Direction: Starting with the first line and ending with the line that holds "COL = S.collection", repeat the material exactly.

Information provided:
⟨
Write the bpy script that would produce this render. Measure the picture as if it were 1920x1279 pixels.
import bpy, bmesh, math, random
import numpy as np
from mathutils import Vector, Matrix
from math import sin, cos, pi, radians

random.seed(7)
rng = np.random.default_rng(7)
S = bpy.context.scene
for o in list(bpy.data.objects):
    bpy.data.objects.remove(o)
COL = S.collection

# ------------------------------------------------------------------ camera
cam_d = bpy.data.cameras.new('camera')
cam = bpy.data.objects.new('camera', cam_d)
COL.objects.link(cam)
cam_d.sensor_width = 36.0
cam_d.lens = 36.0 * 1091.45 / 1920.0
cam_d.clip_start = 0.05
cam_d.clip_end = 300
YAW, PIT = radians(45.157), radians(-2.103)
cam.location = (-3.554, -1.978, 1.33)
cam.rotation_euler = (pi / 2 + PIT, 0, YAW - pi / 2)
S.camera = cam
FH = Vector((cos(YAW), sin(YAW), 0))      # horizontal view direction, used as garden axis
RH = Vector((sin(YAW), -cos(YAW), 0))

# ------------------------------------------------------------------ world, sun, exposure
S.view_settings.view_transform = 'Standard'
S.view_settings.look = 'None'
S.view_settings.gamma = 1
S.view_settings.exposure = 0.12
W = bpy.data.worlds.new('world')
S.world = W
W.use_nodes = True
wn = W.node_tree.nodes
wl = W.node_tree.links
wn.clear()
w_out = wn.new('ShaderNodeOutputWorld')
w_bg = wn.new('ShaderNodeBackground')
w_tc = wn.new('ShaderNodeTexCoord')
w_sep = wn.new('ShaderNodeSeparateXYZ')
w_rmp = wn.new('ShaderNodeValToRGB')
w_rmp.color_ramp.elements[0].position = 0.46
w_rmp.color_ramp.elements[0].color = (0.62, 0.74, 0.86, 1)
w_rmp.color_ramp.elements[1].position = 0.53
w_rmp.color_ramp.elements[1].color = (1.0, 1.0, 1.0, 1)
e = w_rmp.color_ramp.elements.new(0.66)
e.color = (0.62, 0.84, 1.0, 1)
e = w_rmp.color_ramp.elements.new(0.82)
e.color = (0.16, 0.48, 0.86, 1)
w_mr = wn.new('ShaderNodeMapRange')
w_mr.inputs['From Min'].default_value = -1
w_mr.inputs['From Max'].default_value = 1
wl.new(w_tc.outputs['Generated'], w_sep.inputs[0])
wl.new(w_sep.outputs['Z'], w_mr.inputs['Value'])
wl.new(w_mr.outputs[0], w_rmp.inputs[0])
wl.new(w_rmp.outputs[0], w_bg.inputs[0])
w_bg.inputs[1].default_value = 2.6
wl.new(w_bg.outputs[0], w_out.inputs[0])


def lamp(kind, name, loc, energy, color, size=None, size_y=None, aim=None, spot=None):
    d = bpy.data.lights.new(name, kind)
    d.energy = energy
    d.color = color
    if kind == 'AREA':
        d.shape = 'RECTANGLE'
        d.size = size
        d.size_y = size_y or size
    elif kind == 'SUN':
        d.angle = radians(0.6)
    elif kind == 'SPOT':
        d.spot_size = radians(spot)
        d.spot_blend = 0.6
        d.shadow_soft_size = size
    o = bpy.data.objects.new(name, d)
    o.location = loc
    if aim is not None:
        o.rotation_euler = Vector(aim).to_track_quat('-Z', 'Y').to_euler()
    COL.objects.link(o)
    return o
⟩
Solution to this task:
Write the bpy script that would produce this render. Measure the picture as if it were 1920x1279 pixels.
import bpy, bmesh, math, random
import numpy as np
from mathutils import Vector, Matrix
from math import sin, cos, pi, radians

random.seed(7)
rng = np.random.default_rng(7)
S = bpy.context.scene
for o in list(bpy.data.objects):
    bpy.data.objects.remove(o)
COL = S.collection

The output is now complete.